Clima

Bolsonaro muda de tom, mas precisa provar que fala sério em relação a meio ambiente

O discurso do presidente Jair Bolsonaro na Cúpula de Líderes Climáticos se manteve no script da carta enviada ao presidente Joe Biden há poucos dias


Publicado em: 23/04/2021 às 19:00hs

Bolsonaro muda de tom, mas precisa provar que fala sério em relação a meio ambiente

O discurso do presidente Jair Bolsonaro na Cúpula de Líderes Climáticos se manteve no script da carta enviada ao presidente Joe Biden há poucos dias. O tom não foi agressivo como em suas duas participações na Assembleia das Nações Unidas. O conteúdo pode ser considerado correto, com pontos a serem debatidos. O maior problema do discurso de Jair Bolsonaro é que vem de Jair Bolsonaro.

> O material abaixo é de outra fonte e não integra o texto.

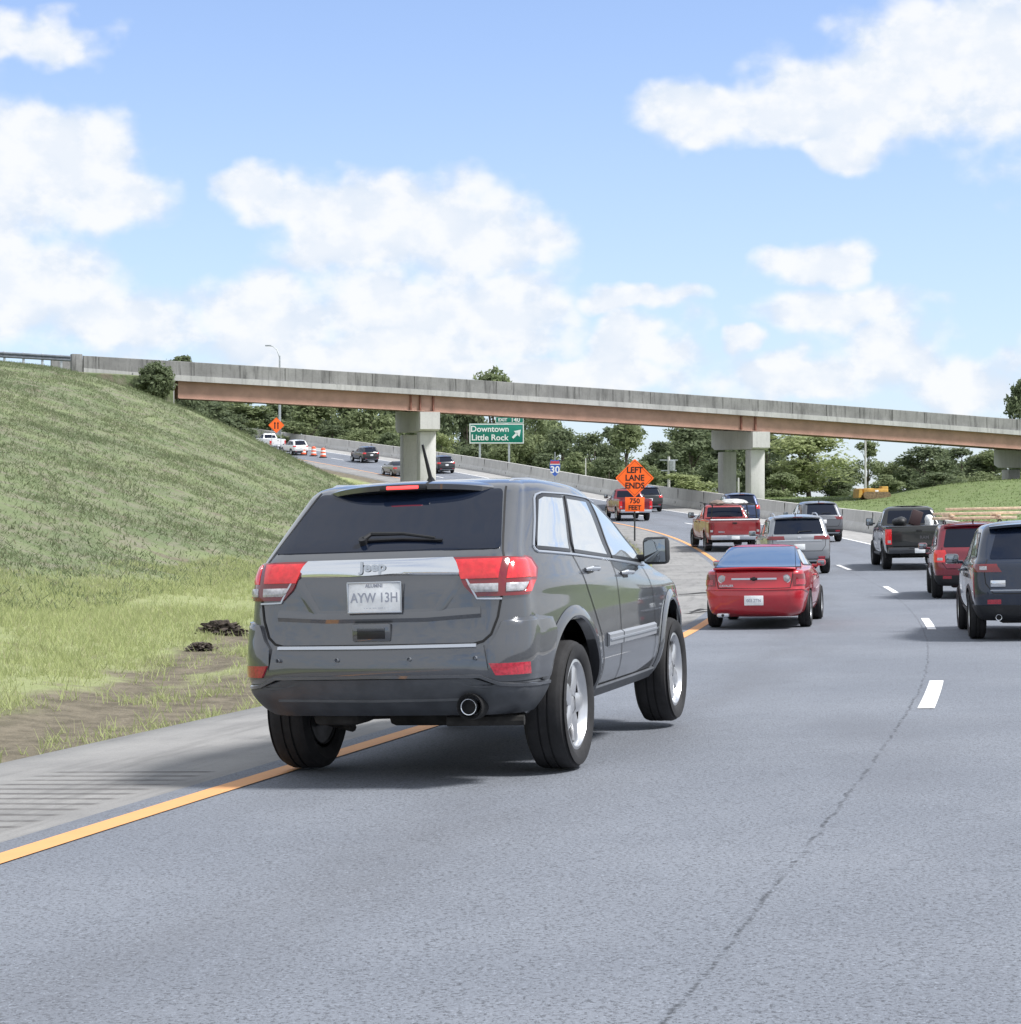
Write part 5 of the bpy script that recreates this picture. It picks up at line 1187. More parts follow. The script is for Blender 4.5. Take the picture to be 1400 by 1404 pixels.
for L0, sg in ((0, 1), (WD, -1)):
    p_ = MB(); sweepk(p_, [(L0, -.80), (L0 + sg * .01, -.02), (L0 + sg * .03, 0), (L0 + sg * .24, 0), (L0 + sg * .28, -.80)], K0_, K1_)
    for i in range(0, 42):
        k = K0_ + .014 + i * .0445; p_.box(BR(k, L0 - sg * .004, deck_top(k) - .40 + .06 * L0), (.022, .022, .76), math.atan2(BD.y, BD.x), k=1)
    p_.build('parapet', [M['conc_parapet'], M['joint']], bridge)
d_ = MB(); sweepk(d_, [(-.10, -1.14), (-.10, -.805), (WD + .10, -.805), (WD + .10, -1.14), (WD - .6, -1.12), (.6, -1.12)], K0_ + .045, K1_); d_.build('deck', M['conc_ledge'], bridge)
for gi, L in enumerate((.32, 2.75, 5.3, 7.8)):
    g_ = MB(); zt, zb = -1.142, -2.16
    sweepk(g_, [(L - .20, zb), (L - .20, zb + .035), (L - .012, zb + .04), (L - .012, zt - .035), (L - .16, zt - .03), (L - .16, zt), (L + .16, zt), (L + .16, zt - .03), (L + .012, zt - .035), (L + .012, zb + .04), (L + .20, zb + .035), (L + .20, zb)], .004, K1_); go = g_.build('girder', M['girder'], bridge)
    if gi == 0:
        for k in (.238, .248, .262, .622, .640, 1.02, 1.04): sf = MB(); sf.box(BR(k, L - .085, deck_top(k) - 1.64), (.10, .14, .93), math.atan2(BD.y, BD.x)); sf.build('stiffener', M['rust'], go)
ang = math.atan2(BD.y, BD.x)
PA = Vector((-.252, .968, 0)); PN = Vector((.968, .252, 0)); pang = math.atan2(PN.y, PN.x)
def PQ(kp, L, z=0.): return BR(kp) + PA * L + Vector((0, 0, z))
for kp in (.256, .643, 1.05, 1.46):
    pr_ = MB(); ct = deck_top(kp) - 2.185; c0 = BR(kp, 0, 0)
    # cap: hammer-head beam tapering at its ends
    pc = [(-.30, ct), (-.30, ct - 1.06), (.05, ct - 1.16), (7.0, ct - 1.00), (7.6, ct - .75), (7.6, ct + .42)]
    fr = [PQ(kp, L, z) for L, z in pc]; pr_.prism(fr, tuple(-PN * .62), tuple(PN * .62)); cap = pr_.build('pier_cap', M['conc_pier'], bridge, smooth=0)
    for L in (.85, 6.1):
        q = PQ(kp, L); gz_ = ground_at(q.x, q.y); cl = MB(); cl.rbox((q.x, q.y, (gz_ - .6 + ct - 1.17) / 2), (1.02, 1.05, ct - 1.17 - gz_ + .6), .06, pang); cl.build('pier_column', M['conc_pier'], cap, smooth=30)
    bs = MB()
    for L in (.4, 3.1, 5.9): q = PQ(kp, L, ct + .03 + .055 * L); bs.rbox(q, (.5, .45, .07), .01, ang)
    bs.build('bearing_pad', M['under'], cap)
# abutment with wing wall on the left bank
ab = MB(); zt = deck_top(0) - 1.145
ab.box(BR(-.010, WD / 2, (zt + 4.6) / 2), (1.1, WD - .1, zt - 4.6), ang)
fr = [BR(-.001, 0, 0) + Vector((0, 0, 4.8)), BR(-.001, 0, zt + .3), BR(-.085, 0, deck_top(-.085) - .70), BR(-.085, 0, 8.2), BR(-.05, 0, 6.2)]
ab.prism(fr, tuple(BP * -.02), tuple(BP * .38)); ab.build('abutment', M['conc_ledge'], bridge, smooth=0)
q = MB(); q.rbox(BR(-.091, .16, deck_top(-.091) - .55), (.62, .40, 1.25), .04, ang); q.build('end_block', M['conc_parapet'], bridge)
# approach embankment behind the left bank crest carrying the bridge road
ap = MB(); rows = []
for i in range(30):
    k = -.005 - i * .08; z = deck_top(k) - .92; rows.append([tuple(BR(k, L, z + dz)) for L, dz in ((-.9, -3.2), (-.55, -.12), (.1, 0), (WD, 0), (WD + 6, -3.5))])
ap.grid(rows); tag(ap.build('approach_bank', M['ground'], smooth=0), kind='structure')

# ---- steel guard rail on the approach
gr = empty('guard_rail'); tag(gr, 'steel guard rail on posts along the top of the left embankment', 'guard rail')
rl = MB(); rows = []
for i in range(40):
    k = -.097 - i * .03; rows.append([tuple(BR(k, L, deck_top(k) + z)) for L, z in ((.02, -.38), (-.05, -.33), (-.05, -.28), (.02, -.24), (.02, -.19), (-.05, -.15), (-.05, -.10), (.02, -.05))])
rl.grid(rows); rl.build('rail', M['rail'], gr, smooth=50)
for i in range(44):
    k = -.105 - i * .0168; pm = MB(); pm.rbox(BR(k, .09, deck_top(k) - .62), (.12, .14, 1.2), .01, ang); pm.build('post', M['galv'], gr)

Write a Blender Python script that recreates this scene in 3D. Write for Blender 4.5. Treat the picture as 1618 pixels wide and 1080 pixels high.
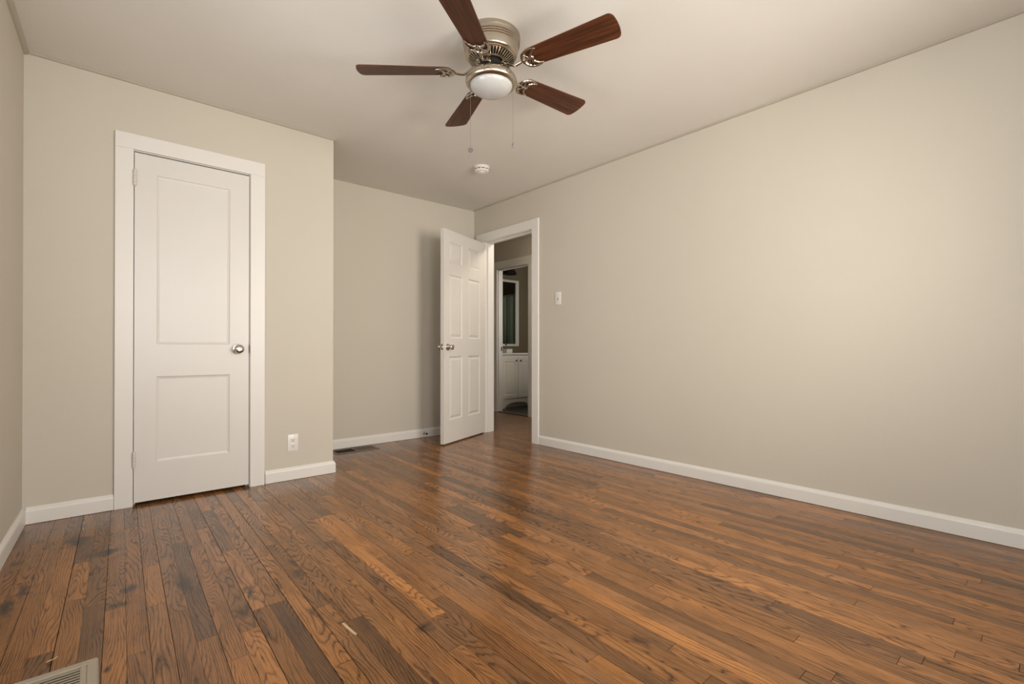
import bpy, bmesh, math, random
from mathutils import Vector, Matrix, Quaternion, noise

scene = bpy.context.scene
COL = scene.collection
for o in list(bpy.data.objects):
    bpy.data.objects.remove(o, do_unlink=True)

# ------------------------------------------------------------------ camera
yaw, pitch, roll = math.radians(40.93), math.radians(0.2101), math.radians(0.0198)
cd = bpy.data.cameras.new('camera')
cam = bpy.data.objects.new('camera', cd)
COL.objects.link(cam)
fwd = Vector((math.sin(yaw)*math.cos(pitch), math.cos(yaw)*math.cos(pitch), math.sin(pitch)))
rgt = Vector((math.cos(yaw), -math.sin(yaw), 0))
up = rgt.cross(fwd)
r2 = rgt*math.cos(roll) + up*math.sin(roll)
u2 = -rgt*math.sin(roll) + up*math.cos(roll)
m = Matrix((r2, u2, -fwd)).transposed().to_4x4()
m.translation = Vector((0, 0, 0.9068))
cam.matrix_world = m
cd.sensor_fit = 'HORIZONTAL'
cd.sensor_width = 36.0
cd.lens = 758.9/1618*36.0
cd.shift_y = 7.48/1618
cd.clip_start = 0.02
scene.camera = cam

# ------------------------------------------------------------------ room measures
H = 2.44
XL, YC, XC, YB, XR = -0.283, 3.513, 1.314, 4.309, 3.178     # left wall, closet wall, closet corner, alcove wall, right wall
YR = -0.75                                                  # rear wall behind the camera
TL = 0.031                                                  # the left wall is a touch out of square
XH = 4.378                                                  # far side of the hall
def xl(y): return XL + TL*(y-YC)

# ------------------------------------------------------------------ world, light, exposure
w = bpy.data.worlds.new('daylight'); scene.world = w; w.use_nodes = True
wb = w.node_tree.nodes['Background']
wb.inputs['Color'].default_value = (0.82, 0.88, 0.95, 1); wb.inputs['Strength'].default_value = 1.0

def area(name, loc, direction, sx, sy, power, color, spread=180):
    l = bpy.data.lights.new(name, 'AREA'); l.shape = 'RECTANGLE'; l.size = sx; l.size_y = sy
    l.energy = power; l.color = color; l.spread = math.radians(spread)
    o = bpy.data.objects.new(name, l); COL.objects.link(o); o.location = loc
    o.rotation_euler = Vector(direction).to_track_quat('-Z', 'Y').to_euler()
    return o
# daylight through the rear and left windows; rear-side and bathroom lamps added as fill
area('rear_window_daylight', (2.05, YR-0.10, 1.36), (0, 1, 0.06), 0.92, 1.30, 37, (1.0, 0.93, 0.83), 105)
area('rear_fill_light', (0.55, YR-0.10, 1.36), (0, 1, -0.04), 0.92, 1.30, 50, (1.0, 0.98, 0.965))  # added frontal fill for the closet wall and door
area('left_window_daylight', (xl(1.88)-0.10, 1.88, 1.40), (1, 0.30, 0.45), 1.05, 1.15, 14, (0.98, 1.0, 0.98), 160)
area('left_near_window_daylight', (xl(0.15)-0.10, 0.15, 1.40), (1, 0, 0.10), 0.90, 1.15, 26, (0.96, 1.0, 0.98), 150)
area('bathroom_fill_light', (5.00, 3.84, 1.60), (0, 1, 0), 0.55, 0.65, 17, (1.0, 0.95, 0.86))  # added fill so the dim bathroom reads
scene.view_settings.view_transform = 'Standard'
scene.view_settings.look = 'None'
scene.view_settings.gamma = 1.0
scene.view_settings.use_curve_mapping = False
scene.view_settings.exposure = 0.04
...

Se o primeiro ponto é a falta de credibilidade crônica, o segundo é que desmatamento e crise climática não se combatem com estratégias de comunicação. A Amazônia é visitada todos os dias por satélites que indicam com precisão onde se desmatou e se há incêndios. Contra fatos não há argumentos.

Os fatos são conhecidos mundialmente -- o desmatamento na Amazônia estourou com Bolsonaro e seu ministro do Meio Ambiente, Ricardo Salles.

Contra a emergência climática é preciso mostrar ação política, ter planejamento e políticas públicas. O Brasil não tem feito nada disso.

Não adianta repetir duas vezes que o Brasil participa com menos de 1% das emissões históricas de gases-estufa, que tem uma das matrizes energéticas mais limpas, que é pioneiro no etanol.

Bolsonaro mina sua credibilidade até quando tenta acertar. No discurso em inglês disse que a meta brasileira de corte de gases-estufa para 2030 "it????´s up to 40%". No discurso escrito está certo - corte de 37% em 2025 e 43% até 2030. Não se sabe quem vacilou, mas não é de bom tom arredondar metas climáticas em discursos presidenciais em eventos como este. É disso que se trata.

O presidente fez questão de dizer que o Brasil é detentor da maior biodiversidade do planeta e potência agroambiental, e que "está na linha de frente do enfrentamento ao aquecimento global".

Bolsonaro não tinha constrangimento algum em se mostrar negacionista climático ou cético até ontem. O país esteve na linha de frente do enfrentamento à crise climática até ele assumir.

A fórmula da explosão do desmatamento é conhecida e começou na campanha presidencial -- retórica permissiva a madeireiros e garimpeiros e desmonte dos órgãos ambientais de fiscalização. Ele agora prometeu fortalecer estes órgãos. A ver.

O presidente brasileiro, como os que o precederam, apontou que a maior causa do aquecimento é a queima de combustíveis fósseis ao longo dos últimos dois séculos. Verdade. O Brasil sempre adotou a postura de que a culpa pela crise climática é dos países ricos, que se desenvolveram à custa das florestas.

A diferença é que os outros mandatários brasileiros, de José Sarney a Dilma Rousseff,fizeram esforços sérios para combater a ilegalidade na Amazônia e conter o desmatamento. Alguns conseguiram mais que outros. Bolsonaro e Salles, até agora, trilharam o caminho contrário.

O presidente também destacou que é preciso melhorar a vida dos mais de 23 milhões de brasileiros que vivem na Amazônia e falou em bioeconomia. Ninguém discute isso. O problema é o cinismo que ambas as frases embutem para quem acompanha os movimentos do governo.

Bolsonaro destacou a importância dos mercados de carbono, que o Brasil pode fazer mais se ajudado, que o país está aberto à cooperação internacional. Tudo perfeito. Não fosse ele o presidente do país nos últimos dois anos.

No mesmo dia em que Bolsonaro enviou a carta ao presidente Joe Biden, Alexandre Saraiva, o superintendente da Polícia Federal que fez a maior apreensão de madeira da história, foi destituído. O ministro do Meio Ambiente do Brasil correu a defender os madeireiros em um dos episódios mais bizarros dos últimos tempos.

Quem acreditará nas promessas de seu governo na Cúpula dos Líderes Climáticos?